* **STATED GOAL**
Retype exactly the lines from the line containing "Model this scene" through the line containing "def R(d): return math.radians(d)", both included, and nothing more; skip the pictures.

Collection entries
--- --- ---

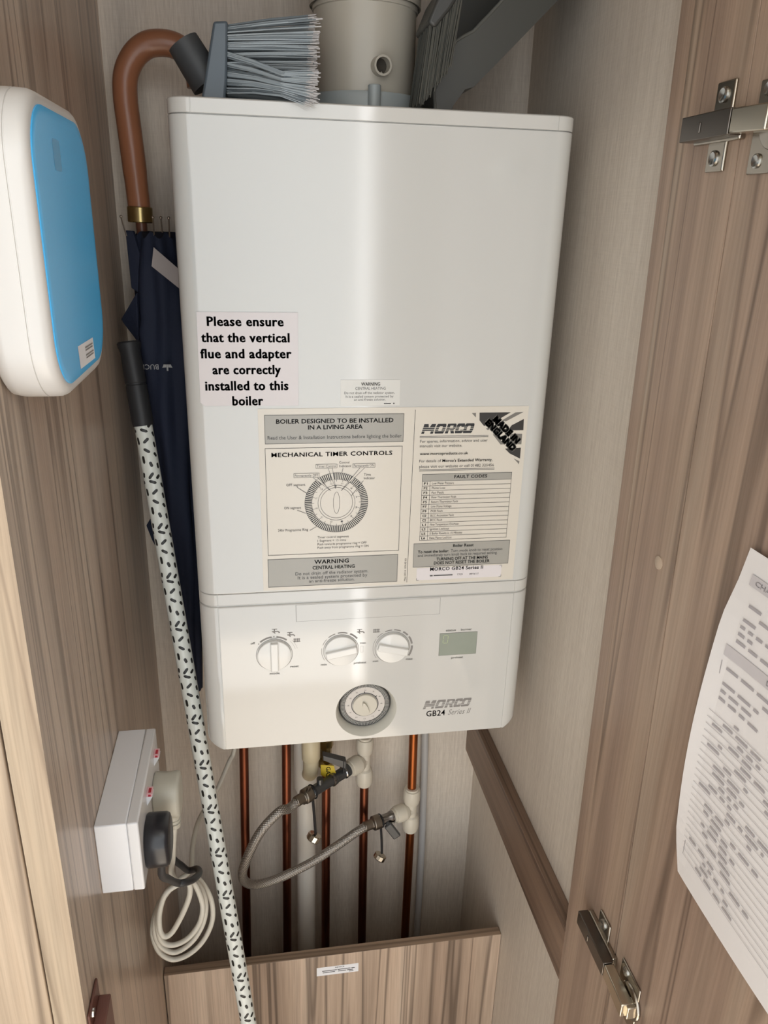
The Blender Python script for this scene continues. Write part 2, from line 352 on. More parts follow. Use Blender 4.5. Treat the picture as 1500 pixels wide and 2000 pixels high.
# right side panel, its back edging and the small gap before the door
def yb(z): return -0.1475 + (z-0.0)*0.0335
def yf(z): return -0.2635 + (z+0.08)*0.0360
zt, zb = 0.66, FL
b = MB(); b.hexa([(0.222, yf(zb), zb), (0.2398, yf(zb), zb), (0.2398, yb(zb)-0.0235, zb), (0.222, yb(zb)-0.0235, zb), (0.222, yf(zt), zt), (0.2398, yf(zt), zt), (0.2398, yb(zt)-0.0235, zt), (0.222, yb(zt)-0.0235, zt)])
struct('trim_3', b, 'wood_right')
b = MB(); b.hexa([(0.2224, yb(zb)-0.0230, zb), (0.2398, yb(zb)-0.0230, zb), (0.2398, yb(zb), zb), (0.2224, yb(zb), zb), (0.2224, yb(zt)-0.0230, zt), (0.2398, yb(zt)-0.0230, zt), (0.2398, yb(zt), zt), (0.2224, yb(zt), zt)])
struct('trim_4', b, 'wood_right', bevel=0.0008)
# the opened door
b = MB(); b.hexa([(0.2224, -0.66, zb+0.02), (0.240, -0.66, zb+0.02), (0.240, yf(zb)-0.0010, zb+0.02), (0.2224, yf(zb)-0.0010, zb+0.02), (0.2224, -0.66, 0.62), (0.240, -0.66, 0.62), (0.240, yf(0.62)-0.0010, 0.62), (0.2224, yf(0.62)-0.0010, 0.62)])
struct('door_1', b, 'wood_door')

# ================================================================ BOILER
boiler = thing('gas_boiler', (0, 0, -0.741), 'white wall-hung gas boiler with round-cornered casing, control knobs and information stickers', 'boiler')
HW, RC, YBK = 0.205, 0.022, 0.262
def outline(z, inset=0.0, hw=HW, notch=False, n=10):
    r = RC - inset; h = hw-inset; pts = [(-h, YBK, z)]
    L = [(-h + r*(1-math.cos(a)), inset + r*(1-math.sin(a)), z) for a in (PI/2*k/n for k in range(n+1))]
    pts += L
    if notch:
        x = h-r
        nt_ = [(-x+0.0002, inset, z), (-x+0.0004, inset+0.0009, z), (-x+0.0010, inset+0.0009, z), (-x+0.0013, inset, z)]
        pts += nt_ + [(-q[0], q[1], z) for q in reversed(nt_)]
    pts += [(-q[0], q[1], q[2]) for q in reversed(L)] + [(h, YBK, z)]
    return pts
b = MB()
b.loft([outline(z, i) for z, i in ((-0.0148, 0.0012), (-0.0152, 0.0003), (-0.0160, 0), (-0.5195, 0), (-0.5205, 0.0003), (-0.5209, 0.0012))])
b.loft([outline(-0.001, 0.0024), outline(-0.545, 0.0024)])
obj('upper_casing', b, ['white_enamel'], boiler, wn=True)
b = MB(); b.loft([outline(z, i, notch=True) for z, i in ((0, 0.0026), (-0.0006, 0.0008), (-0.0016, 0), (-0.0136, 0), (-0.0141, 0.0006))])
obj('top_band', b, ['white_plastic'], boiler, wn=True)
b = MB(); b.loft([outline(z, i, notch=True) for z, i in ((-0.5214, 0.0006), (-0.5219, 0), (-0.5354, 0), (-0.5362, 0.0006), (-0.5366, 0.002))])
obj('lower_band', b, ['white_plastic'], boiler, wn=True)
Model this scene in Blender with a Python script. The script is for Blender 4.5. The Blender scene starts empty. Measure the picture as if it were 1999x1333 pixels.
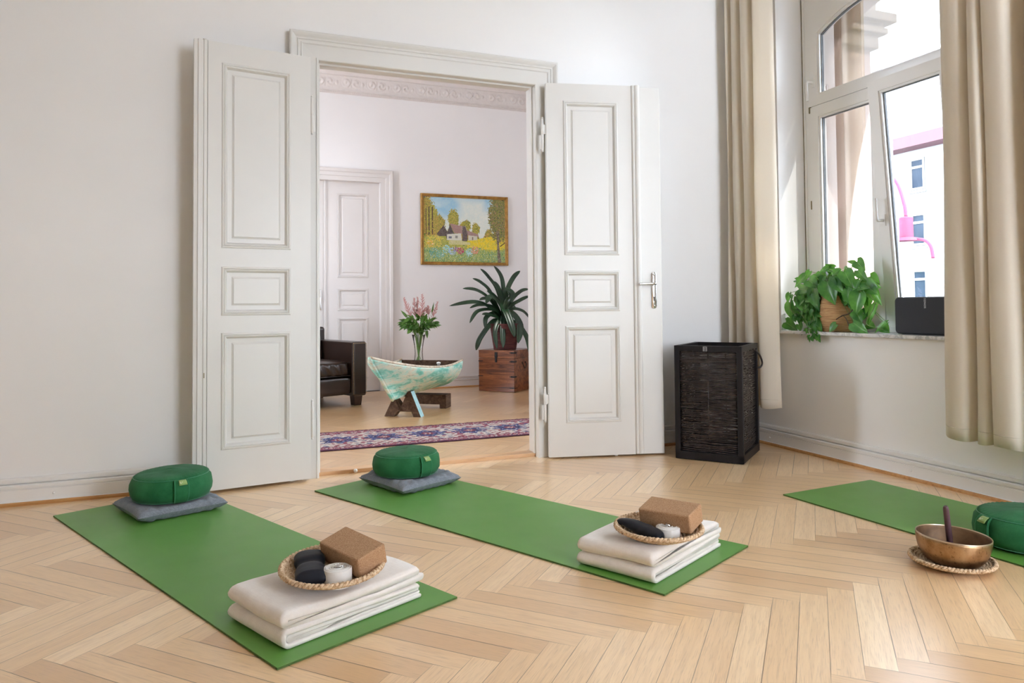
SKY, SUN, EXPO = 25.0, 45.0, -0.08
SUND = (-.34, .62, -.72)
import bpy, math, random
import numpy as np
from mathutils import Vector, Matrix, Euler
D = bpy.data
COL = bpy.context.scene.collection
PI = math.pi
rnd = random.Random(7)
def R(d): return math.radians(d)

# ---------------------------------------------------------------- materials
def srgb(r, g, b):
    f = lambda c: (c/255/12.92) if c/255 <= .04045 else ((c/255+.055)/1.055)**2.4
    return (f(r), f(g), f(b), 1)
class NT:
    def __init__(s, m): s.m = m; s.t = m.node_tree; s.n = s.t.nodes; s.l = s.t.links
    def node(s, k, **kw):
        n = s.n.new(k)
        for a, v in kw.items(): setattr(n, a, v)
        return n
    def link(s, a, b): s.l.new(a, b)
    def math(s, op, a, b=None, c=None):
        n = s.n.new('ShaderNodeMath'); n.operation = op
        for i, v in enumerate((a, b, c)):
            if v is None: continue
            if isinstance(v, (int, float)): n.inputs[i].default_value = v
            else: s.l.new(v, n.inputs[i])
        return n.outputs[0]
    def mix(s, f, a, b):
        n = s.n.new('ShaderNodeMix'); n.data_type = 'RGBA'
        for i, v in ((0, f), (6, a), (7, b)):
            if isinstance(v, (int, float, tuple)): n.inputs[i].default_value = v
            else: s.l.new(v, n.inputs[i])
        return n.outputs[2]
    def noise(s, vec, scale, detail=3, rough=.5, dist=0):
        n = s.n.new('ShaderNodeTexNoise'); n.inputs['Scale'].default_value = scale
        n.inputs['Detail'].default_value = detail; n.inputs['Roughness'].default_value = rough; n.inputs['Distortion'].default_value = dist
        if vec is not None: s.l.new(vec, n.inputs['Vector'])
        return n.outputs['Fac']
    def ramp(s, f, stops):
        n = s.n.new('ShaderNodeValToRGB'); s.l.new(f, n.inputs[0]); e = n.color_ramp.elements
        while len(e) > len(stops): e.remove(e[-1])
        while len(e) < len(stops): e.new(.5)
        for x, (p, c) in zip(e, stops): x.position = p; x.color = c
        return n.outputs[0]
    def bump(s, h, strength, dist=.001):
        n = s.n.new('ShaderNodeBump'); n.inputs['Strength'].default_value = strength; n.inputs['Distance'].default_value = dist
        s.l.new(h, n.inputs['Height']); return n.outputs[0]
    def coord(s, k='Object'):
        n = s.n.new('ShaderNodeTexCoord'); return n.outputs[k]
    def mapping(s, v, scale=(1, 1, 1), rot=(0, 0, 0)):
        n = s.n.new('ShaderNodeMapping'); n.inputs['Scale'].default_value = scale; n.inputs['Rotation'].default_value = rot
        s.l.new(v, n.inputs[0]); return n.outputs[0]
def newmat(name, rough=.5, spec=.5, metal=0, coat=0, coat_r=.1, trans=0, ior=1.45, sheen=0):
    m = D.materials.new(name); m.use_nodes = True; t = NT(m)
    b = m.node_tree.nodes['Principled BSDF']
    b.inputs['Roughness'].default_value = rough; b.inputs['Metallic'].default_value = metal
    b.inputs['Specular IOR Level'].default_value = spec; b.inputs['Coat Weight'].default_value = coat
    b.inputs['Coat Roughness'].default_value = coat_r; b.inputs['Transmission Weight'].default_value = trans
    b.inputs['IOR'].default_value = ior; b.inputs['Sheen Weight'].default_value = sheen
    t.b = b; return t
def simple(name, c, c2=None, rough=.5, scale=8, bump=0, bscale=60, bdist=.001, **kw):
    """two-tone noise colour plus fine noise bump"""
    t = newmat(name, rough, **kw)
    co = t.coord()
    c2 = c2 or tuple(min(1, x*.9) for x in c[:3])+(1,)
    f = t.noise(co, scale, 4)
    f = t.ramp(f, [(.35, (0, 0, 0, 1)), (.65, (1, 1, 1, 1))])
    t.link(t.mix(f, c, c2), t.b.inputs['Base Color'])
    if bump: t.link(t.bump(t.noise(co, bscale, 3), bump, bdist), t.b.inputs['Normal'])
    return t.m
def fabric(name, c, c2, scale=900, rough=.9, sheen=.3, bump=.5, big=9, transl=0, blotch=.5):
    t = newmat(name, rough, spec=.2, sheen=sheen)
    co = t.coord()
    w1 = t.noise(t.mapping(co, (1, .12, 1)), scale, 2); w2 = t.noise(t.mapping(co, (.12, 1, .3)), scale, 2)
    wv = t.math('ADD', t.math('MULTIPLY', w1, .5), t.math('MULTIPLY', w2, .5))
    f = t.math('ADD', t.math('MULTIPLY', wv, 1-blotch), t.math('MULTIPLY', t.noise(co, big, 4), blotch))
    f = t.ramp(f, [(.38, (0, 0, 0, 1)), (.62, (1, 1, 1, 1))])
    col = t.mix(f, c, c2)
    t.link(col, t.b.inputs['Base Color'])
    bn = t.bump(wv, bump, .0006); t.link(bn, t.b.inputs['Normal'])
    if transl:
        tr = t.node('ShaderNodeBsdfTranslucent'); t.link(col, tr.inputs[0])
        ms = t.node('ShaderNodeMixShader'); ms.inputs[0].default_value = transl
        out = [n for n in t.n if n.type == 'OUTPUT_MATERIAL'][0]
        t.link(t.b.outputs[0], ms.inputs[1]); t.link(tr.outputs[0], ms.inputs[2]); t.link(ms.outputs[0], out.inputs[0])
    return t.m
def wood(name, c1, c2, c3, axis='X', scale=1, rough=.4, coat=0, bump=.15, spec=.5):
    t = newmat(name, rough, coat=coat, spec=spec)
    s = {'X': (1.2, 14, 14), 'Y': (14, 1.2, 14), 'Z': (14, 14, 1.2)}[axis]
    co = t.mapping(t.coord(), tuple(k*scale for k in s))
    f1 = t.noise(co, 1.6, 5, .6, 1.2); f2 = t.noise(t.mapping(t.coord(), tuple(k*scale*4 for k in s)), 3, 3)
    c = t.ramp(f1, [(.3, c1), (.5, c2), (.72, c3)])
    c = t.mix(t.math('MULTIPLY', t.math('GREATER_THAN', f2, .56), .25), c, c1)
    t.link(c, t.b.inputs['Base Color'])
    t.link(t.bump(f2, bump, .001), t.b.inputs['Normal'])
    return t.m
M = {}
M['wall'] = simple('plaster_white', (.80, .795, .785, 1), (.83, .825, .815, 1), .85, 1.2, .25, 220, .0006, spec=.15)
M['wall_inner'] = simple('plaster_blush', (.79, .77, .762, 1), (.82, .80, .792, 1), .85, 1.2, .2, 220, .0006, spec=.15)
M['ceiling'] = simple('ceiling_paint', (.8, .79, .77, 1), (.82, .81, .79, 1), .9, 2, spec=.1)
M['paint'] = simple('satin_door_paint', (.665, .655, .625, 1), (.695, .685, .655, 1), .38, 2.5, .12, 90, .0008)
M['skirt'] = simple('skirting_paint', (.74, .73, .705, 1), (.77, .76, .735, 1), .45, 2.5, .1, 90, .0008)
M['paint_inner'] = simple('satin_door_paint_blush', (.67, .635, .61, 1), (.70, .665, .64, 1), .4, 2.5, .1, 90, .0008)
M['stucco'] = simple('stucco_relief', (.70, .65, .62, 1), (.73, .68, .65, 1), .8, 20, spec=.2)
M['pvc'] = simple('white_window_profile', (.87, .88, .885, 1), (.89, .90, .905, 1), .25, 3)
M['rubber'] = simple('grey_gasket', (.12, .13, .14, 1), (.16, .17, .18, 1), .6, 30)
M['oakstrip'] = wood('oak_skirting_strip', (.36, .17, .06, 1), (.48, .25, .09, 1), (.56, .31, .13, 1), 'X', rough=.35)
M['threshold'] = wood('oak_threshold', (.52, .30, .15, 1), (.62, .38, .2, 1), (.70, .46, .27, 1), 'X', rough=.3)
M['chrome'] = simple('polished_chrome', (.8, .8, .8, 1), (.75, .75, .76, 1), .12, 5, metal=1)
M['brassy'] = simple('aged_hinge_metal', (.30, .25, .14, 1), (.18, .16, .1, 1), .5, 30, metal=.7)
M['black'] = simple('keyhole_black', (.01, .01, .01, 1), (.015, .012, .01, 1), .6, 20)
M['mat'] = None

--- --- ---

* **COMPLETE OUTPUT**
Model this scene in Blender with a Python script. The script is for Blender 4.5. The Blender scene starts empty. Measure the picture as if it were 1999x1333 pixels.
SKY, SUN, EXPO = 25.0, 45.0, -0.08
SUND = (-.34, .62, -.72)
import bpy, math, random
import numpy as np
from mathutils import Vector, Matrix, Euler
D = bpy.data
COL = bpy.context.scene.collection
PI = math.pi
rnd = random.Random(7)
def R(d): return math.radians(d)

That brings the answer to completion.